WASHINGTON (AP) — The Supreme Court will once again confront the issue of race in university admissions in a case brought by a white student denied a spot at the flagship campus of the University of Texas.
The court said Tuesday it will return to the issue of affirmative action in higher education for the first time since its 2003 decision endorsing the use of race as a factor in admissions. This time around, a more conservative court is being asked to outlaw the use of Texas’ affirmative action plan and possibly to jettison the earlier ruling entirely.
A broad ruling in favor of the student, Abigail Fisher, could threaten affirmative action programs at many of the nation’s public and private universities, said Vanderbilt University law professor Brian Fitzpatrick.
A federal appeals court upheld the Texas program at issue, saying it was allowed under the high court’s decision in Grutter vs. Bollinger in 2003 that upheld racial considerations in university admissions at the University of Michigan law school.
The Texas case will be argued in the fall, probably in the final days of the presidential election campaign, and the changed makeup of the Supreme Court could foretell a different outcome. For one thing, Justice Samuel Alito appears more hostile to affirmative action than his predecessor, Justice Sandra Day O’Connor. For another, Justice Elena Kagan, who might be expected to vote with the court’s liberal-leaning justices in support of it, is not taking part in the case.
Kagan’s absence probably is a result of the Justice Department’s participation in the Texas case in the lower courts at a time when she served as solicitor general.
The challenge to the University of Texas program comes from Abigail Fisher, who filed a lawsuit with another woman when they were denied admission there. They contended the university’s race-conscious policy violated their civil and constitutional rights. By then, the two had enrolled elsewhere.
The other woman has since dropped out of the case and the state has said that Fisher is a senior at Louisiana State University whose impending graduation should bring an end to the lawsuit. But the Supreme Court appeared not to buy that argument Tuesday.
The Project on Fair Representation, which opposes the use of race in public policy, has helped pay Fisher’s legal bills. “This case presents the Court with an opportunity to clarify the boundaries of race preferences in higher education or even reconsider whether race should be permitted at all under the Constitution’s guarantee of equal protection,” said Edward Blum, the group’s director.
The project also issued a statement in Fisher’s name. “I hope the court will decide that all future UT applicants will be allowed to compete for admission without their race or ethnicity being a factor,” she said.

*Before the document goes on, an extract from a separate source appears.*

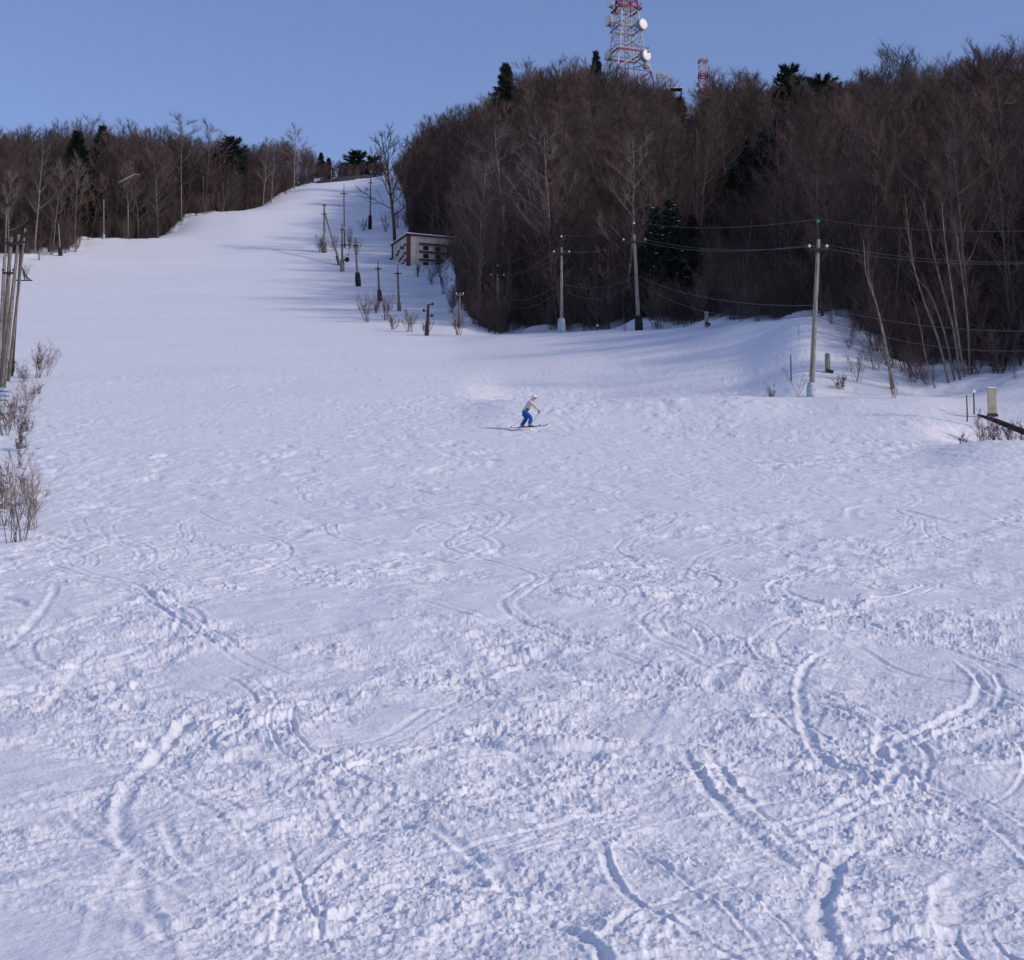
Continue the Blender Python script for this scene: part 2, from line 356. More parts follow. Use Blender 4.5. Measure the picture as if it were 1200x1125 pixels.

Most entering freshmen at Texas are admitted because they are among the top 10 percent in their high school class. Fisher’s grades did not put her in that category.
The Texas policy applies to the remaining spots and allows for the consideration of race along with other factors.
Texas had dropped affirmative action policies after a 1996 appeals court ruling. But following the high court ruling in 2003, the university resumed considering race starting with its 2005 entering class
Texas said its updated policy does not use quotas, which the high court has previously rejected.Instead, it said it takes a Supreme Court-endorsed holistic approach to enrollment, with an eye toward increasing the diversity of the student body.
Before adding race back into the mix, Texas’ student body was 21 percent African-American and Hispanic, according to court papers.
By 2007, the year before Fisher filed her lawsuit, African-Americans and Hispanics accounted for more than a quarter of the entering freshman class.
Fitzpatrick said two other states, California and Florida, use similar “top 10” plans, although California law explicitly prohibits the consideration of race.
“But the vast majority of schools that are selective are using affirmative action, though they don’t like to advertise it for fear of being sued,” he said.
The case is Fisher v. University of Texas at Austin, 11-345.